Trade must receive priority

Given the close relation between the two countries and India being Bhutan’s biggest trade partner, the Bhutanese economy is beginning to feel the impacts of the recent tax reform in India.

For more than a week now, about 300 trucks carrying Bhutanese goods are stranded in the border town of Jaigaon. The need to check every document involved in the export and import of goods because of the recently implemented Indian Goods and Services Act (GST) has frozen trade movement between the two countries.

The business community is anxious and calling on the government to intervene in sorting out the customs process. Although the issue is with the customs office across the border, there is still a need for the government and business representatives to explore options to resolve bottlenecks that affect trade.

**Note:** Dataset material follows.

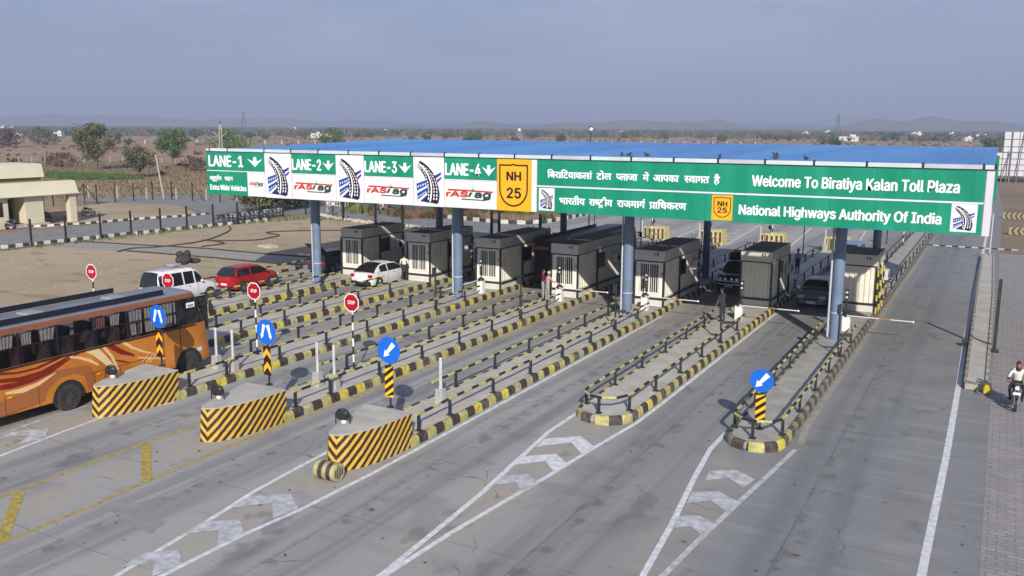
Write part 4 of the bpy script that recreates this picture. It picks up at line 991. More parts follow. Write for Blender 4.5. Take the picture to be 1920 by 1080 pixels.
scrub('verge_scrub', 500, 100, 190, (.3, 1.5), [LEAF[1], LEAF[2], LEAF[2]], 'scrubby verge plants beyond the curved kerb', 52, pxr=(640, 1080), q=8)

# ------------------------------------------------------------------ distant houses, pylons, poles
def house(w_, d_, h_):
    t = thing('house', '', 'house')
    MB().box((0, 0, h_/2), (w_, d_, h_), mat('whitewash', (.72, .71, .68), .8, .05, .3)).build('wall', t)
    MB().box((0, 0, h_+.2), (w_+.5, d_+.5, .4), mat('flat_roof', (.6, .58, .54), .8)).box((w_*.2, 0, h_+1), (w_*.3, d_*.4, 1.6), mat('whitewash', (.72, .71, .68), .8)).build('roof', t)
    MB().box((0, -d_/2-.02, 1.05), (1.1, .08, 2.1), mat('door_dark', (.05, .06, .08), .5)).build('door', t)
    for q in (-.3, .3): MB().box((w_*q, -d_/2-.02, 1.9), (1.2, .08, 1.1), GLASS).build('window', t)
    return t
hp = [house(9, 7, 3.6), house(14, 8, 3.4), house(8, 8, 6.4)]
HN = ['small low white', 'long low white', 'two-storey white']
used = [False]*3
rnd = random.Random(5)
hx = [(8, 1500), (16, 1480), (34, 1450), (72, 1300), (86, 1260), (38, 620), (119, 900), (195, 1500), (216, 1400), (420, 1050), (448, 1250), (490, 1300), (548, 1650), (556, 1700), (596, 800), (618, 850), (635, 1700), (660, 1750), (708, 1500), (722, 1450), (740, 1550), (905, 1500), (930, 1450), (1047, 1500), (1158, 1350), (1202, 1300), (1250, 1100), (1290, 1350), (1500, 1050), (1540, 1250), (1582, 800), (1660, 1400), (1690, 1350), (1700, 1280), (1712, 1300), (1708, 1000), (1722, 950), (1770, 1300), (1800, 900), (1815, 1150), (1830, 1100)]
for px, d in hx:
    a = ang(px); i = rnd.randrange(3); p = (-math.sin(a)*d, math.cos(a)*d, -.06); rz = yaw*.8+rnd.uniform(-.4, .4)
    L = f'{HN[i]} house with a flat roof among the far trees, one of many alike'; g = f'{HN[i]} houses far away'
    if not used[i]: used[i] = True; o = hp[i]; o.location = p; o.rotation_euler = (0, 0, rz); o['label'] = L; o['group'] = g
    else: o = dup(hp[i], p, rz, L, g)
    s = rnd.uniform(.7, 1.05); o.scale = (s, s, s)
def pylon(px, d, h, label):
    a = ang(px); t = thing('pylon', label, 'pylon', (-math.sin(a)*d, math.cos(a)*d, 0), .5)
    m_ = mat('pylon_steel', (.12, .13, .15), .6); mb = MB(); nl = 9; W0 = h*.13
    def wz(z): return W0*(1-z)**1.3+h*.012
    for k in range(nl):
        z0, z1 = k/nl, (k+1)/nl; a0, a1 = wz(z0), wz(z1)
        for sx, sy in ((1, 1), (1, -1), (-1, -1), (-1, 1)):
            mb.cyl((sx*a0, sy*a0, z0*h), (sx*a1, sy*a1, z1*h), h*.006, h*.005, m_, 4)
            mb.cyl((sx*a0, sy*a0, z0*h), (-sy*a1 if False else sx*a1, -sy*a1, z1*h), h*.004, h*.004, m_, 4)
    mb.build('mast', t)
    for q in (.68, .8, .92): MB().cyl((-h*.13, 0, q*h), (h*.13, 0, q*h), h*.006, h*.006, m_, 4).cyl((-h*.13, 0, q*h), (0, 0, (q+.05)*h), h*.004, h*.004, m_, 4).cyl((h*.13, 0, q*h), (0, 0, (q+.05)*h), h*.004, h*.004, m_, 4).build('cross_arm', t)
pylon(463, 1100, 26, 'lattice pylon on the skyline above the word LANE-2')
pylon(1032, 1350, 22, 'lattice pylon on the skyline near the middle of the blue roof')
pylon(1560, 950, 24, 'tallest looking lattice pylon, on the skyline right of the middle')
t = thing('utility_pole', 'twin pole with spread arms and insulators at the left end of the sign', 'utility pole', (-201.5, 196, 0), yaw)
mb = MB()
for s in (-.5, .5): mb.cyl((s, 0, 0), (s*.5, 0, 10), .17, .13, CP2, 7)
mb.build('pole', t); mb = MB(); mb.cyl((0, 0, 6.2), (-2.3, 0, 8.4), .09, .09, CP2, 5).cyl((0, 0, 6.2), (2.3, 0, 8.4), .09, .09, CP2, 5).cyl((0, 0, 9), (0, 0, 10.6), .09, .09, CP2, 5); mb.build('arm', t)
for p in ((-2.3, 0, 8.6), (2.3, 0, 8.6), (0, 0, 10.8)): MB().ell(p, (.25, .25, .35), BLK2, 6, 4).build('insulator', t)
t = thing('wooden_pole', 'leaning pale pole standing alone before the field fence', 'pole', (-101.7, 88, 0))
MB().cyl((0, 0, 0), (-.9, -.2, 6.0), .13, .09, CP2, 7).build('shaft', t); MB().ell((-.95, -.2, 6.1), (.16, .16, .2), POSTM, 6, 4).build('pole_cap', t)
a = ang(972); t = thing('water_tower', 'small white water tower above the middle of the blue roof', 'water tower', (-math.sin(a)*700, math.cos(a)*700, 0))
mb = MB()
for s in ((-1, -1), (1, -1), (1, 1), (-1, 1)): mb.cyl((s[0]*1.2, s[1]*1.2, 0), (s[0], s[1], 7), .22, .22, CONC, 5)
mb.build('legs', t); MB().cyl((0, 0, 7), (0, 0, 8.4), 1.3, 1.3, WHT, 12).cyl((0, 0, 8.4), (0, 0, 9), 1.3, .3, WHT, 12).build('tank', t)
t = thing('floodlight', 'white lamp on a thin pole sticking up behind the blue roof', 'floodlight', (-26.8, 62.0, 8.6)); t['group'] = 'lamps'
MB().cyl((0, 0, -8.6), (0, 0, 1.35), .05, .04, POSTM).build('pole', t); MB().cyl((.02, .1, 1.3), (.06, -.06, 1.26), .13, .12, WHT, 12).ell((0, .1, 1.36), (.16, .1, .14), POSTM, 8, 4).build('lamp_head', t, smooth=True)
for i, (x, rz, lb) in enumerate(((-16.1, .4, 'dark pigeon on the canopy edge, leftmost of a close trio'), (-15.75, -.5, 'dark pigeon on the canopy edge, middle of a close trio'), (-14.85, 1.2, 'dark pigeon on the canopy edge, right one of a close trio'), (-11.38, .2, 'dark pigeon standing alone on a coping joint'), (-8.9, -.9, 'dark pigeon with raised wings on the canopy edge'), (-7.6, .8, 'small dark pigeon on the canopy edge, rightmost bird'))):
    mb = MB(); BD = mat('bird_grey', (.05, .055, .07), .6, .2, 9)
    mb.ell((0, 0, .13), (.075, .14, .08), BD, 10, 6).ell((0, .13, .22), (.04, .045, .045), BD, 8, 5).cyl((0, .17, .22), (0, .215, .21), .012, .003, POSTM, 5).cyl((0, .08, .16), (0, .13, .21), .045, .032, BD, 8)
    mb.box((0, -.19, .11), (.07, .16, .02), BD)
    for s in (-.025, .025): mb.cyl((s, 0, 0), (s, 0, .08), .007, .007, mat('bird_leg', (.35, .12, .1), .6), 4)
    if i == 4:
        for s in (-1, 1): mb.face([(s*.05, .05, .17), (s*.05, -.08, .17), (s*.2, -.1, .34), (s*.2, 0, .36)], BD)
    o = mb.build('bird', smooth=True); o.location = (x, 41.04, 8.61); o.rotation_euler = (0, 0, rz); tag(o, lb, 'bird', 'pigeons on the canopy edge')
# billboard seen from behind
t = thing('billboard', 'back of a large white billboard on a steel lattice at the right border', 'billboard', (-1.5, 200, 0))
BW = mat('billboard_back', (.62, .62, .66), .6, .05, .4)
MB().b2(0, 14, .1, .18, 1.2, 5.7, BW).build('lower_panel', t); MB().b2(1.0, 14, .1, .18, 5.8, 9.7, BW).build('upper_panel', t)
mb = MB(); GS = mat('lattice_grey', (.2, .2, .22), .6)
for z in (1.2, 2.3, 3.4, 4.5, 5.7, 6.8, 8.2, 9.7): mb.b2(0 if z < 5.8 else 1, 14, 0, .08, z-.05, z+.05, GS)
for k in range(10): mb.b2(k*1.3+1.0, k*1.3+1.07, .0, .08, 1.2, 9.7, GS)
mb.cyl((2.2, -.1, 5.7), (1.0, -.9, 0), .08, .08, GS); mb.cyl((2.4, -.05, 0), (2.4, -.05, 9.7), .13, .13, GS); mb.cyl((4.4, -.1, 9.9), (3.6, -.9, 0), .08, .08, GS); mb.cyl((1.9, -.05, 0), (1.9, -.05, 6), .06, .06, GS); mb.cyl((6.4, -.05, 0), (6.4, -.05, 9.7), .13, .13, GS)
mb.build('steel_lattice', t)

# ------------------------------------------------------------------ right side: divider, hump, chevrons
t = thing('road_divider', 'low concrete divider between the wide lane and the block paving', 'divider')
ol = [(.18, 38.4), (.15, 60), (-.1, 81), (-1.0, 81.2), (-.86, 60), (-.68, 38.8)]
PB = mat('divider_block_pale', (.36, .33, .27), .8, .2, 4)
mb = MB(); sweep(mb, resample(ol+[ol[0]], .6), [(0, 0), (0, .27), (.12, .29), (.12, .2)], [PB, mat('divider_block_dark', (.24, .215, .175), .8, .2, 4)], left=1); mb.b2(-.62, .1, 38.6, 39.2, .02, .235, PB)
mb.build('kerb_stones', t, fix=False)
MB().prism([(.08, 38.8), (.05, 60), (-.2, 80.9), (-.9, 80.9), (-.76, 60), (-.58, 39)], .02, .24, ISL).build('fill', t)
MB().b2(.02, .3, 38.25, 38.7, .0, .36, mat('yellow_stone', (.55, .40, .03), .7, .2, 4)).build('painted_stone', t, bevel=.05)
t = thing('height_post', 'tall thin black post on a base plate standing on the divider', 'post', (.3, 46.1, .0))
MB().b2(-.075, .075, -.075, .075, 0, 3.35, POSTM).build('shaft', t); MB().b2(-.75, .2, -.25, .25, 0, .06, POSTM).build('base_plate', t)
t = thing('side_stub', 'dark stub sticking out from the left side of the divider', 'stub', (-.85, 46.6, .2)); MB().b2(-.2, .15, -.15, .15, -.1, .08, POSTM).build('stub_body', t)
t = thing('speed_hump', 'black and white rubber speed hump across the wide lane', 'speed hump', (-1.9, 87.0, .0))
mb = MB(); x = -3.5; k = 0
while x < 3.4:
    x2 = x+.5; prof = [(-.28, 0), (-.16, .05), (0, .07), (.16, .05), (.28, 0)]
    mb.loft([[(q, a, b+.004) for a, b in prof] for q in (x, x2)], WHT if k % 2 else BLK2, closed=False, caps=False, mfun=lambda a, b, k=k: mat('hump_white', (.5, .5, .48), .7) if k % 2 else BLK2); x = x2; k += 1
mb.build('hump_strip', t, fix=False)
t = thing('thin_post', 'thin pale post at the far end of the divider', 'post', (-.45, 80.9, .3)); MB().cyl((0, 0, 0), (0, 0, 3.2), .05, .05, mat('pale_steel', (.5, .5, .5), .5)).build('shaft', t)
for i, (x, y, l) in enumerate(((1.5, 118, 'low black and yellow chevron board on the ground, farther of two at the right border'), (2.1, 100.3, 'low black and yellow chevron board on the ground, nearer of two at the right border'))):
    t = thing('chevron_board', l, 'barrier', (x, y, 0), 0, 'chevron boards by the right border')
    mb = MB(); mb.box((0, 0, .35), (2.4, .3, .7), mat('dusty_yellow', (.30, .27, .17), .85)); 
    for k in range(5):
        c = -1+.5*k; mb.face([(c, -.16, .35), (c+.22, -.16, .7), (c+.4, -.16, .7), (c+.18, -.16, .35), (c+.4, -.16, .0), (c+.22, -.16, 0)], BLK)
    mb.build('board', t, fix=False)
tree(6.5, 134, 2.2, 3.5, LEAF[2], 'small dark bush at the right border beyond the chevron boards', 61, n=400, clumps=10, trunk=.05, name='bush', cat='bush')
# stop signs seen from behind and poles at the far noses
for i, n_ in enumerate('EDCBA'):
    if n_ == 'A': continue
    stop_sign(XRS[n_]-.7, 76.0, f'black and white sign pole at the far end of the {names[n_]} island from the right', rz=PI, h=3.0)
    white_post(XRS[n_]-1.7, 76.2, f'white post at the far end of the {names[n_]} island from the right')
stop_sign(-7.0, 83, 'black and white sign pole on the far part of the rightmost island', rz=PI, h=3.0)
for i, (x, y) in enumerate(((-32.3, 76), (-29.8, 81.3), (-13.5, 74), (-8.6, 86))): sensor_pole(x, y, f'{["leftmost", "second", "third", "rightmost"][i]} of the thin dark poles behind the booths', 3.2, False, 0)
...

While the business community has submitted proposals to cushion the impact of GST on the economy, we must understand the reality that it is Bhutan, which has to adjust to GST and not the other way around.  What matters here is how we negotiate the impact.

The two governments have always settled issues through dialogue and it is hoped that the authorities would meet soon to thaw the customs process that has halted the movement of goods. While at it, the government, which claims to be studying the issue for sometime now must also come up with measures at home.

Concerns have already been raised on how the new tax regime would widen the trade deficit with India, which stands at 70 percent today. It is projected that the government would lose Nu14 billion in terms of revenue earnings due to the fall in prices. Our industries are hit and operations in some have stopped.

While the people have been told about the impacts of GST on the Bhutanese economy, little has been shared with the people on what is being done about it.

The recent move by the government to collect sales tax on vehicles from point of sale instead of point of entry appears to be one such adjustment to GST. The move has however raised some legal questions because some see a change in the collection of taxes as an alteration of taxes. The argument is that since the sales tax on vehicles is collected from the point of sale, which is the dealers instead of point of entry, the customs gate, the consumers are paying more. With taxpayers affected, some see this change as an alteration of tax, which means it needs the parliament’s endorsement. The government claims that it has not altered the tax rate but only changed the point of collection.

There is a need to clarify these processes at home even though it is understood that these measures were put in place to lessen the impact of GST. We call on all agencies to work with the government in coming up with measures to adjust to this tax reform in India. For we undertand that if India sneezes, Bhutan catches cold.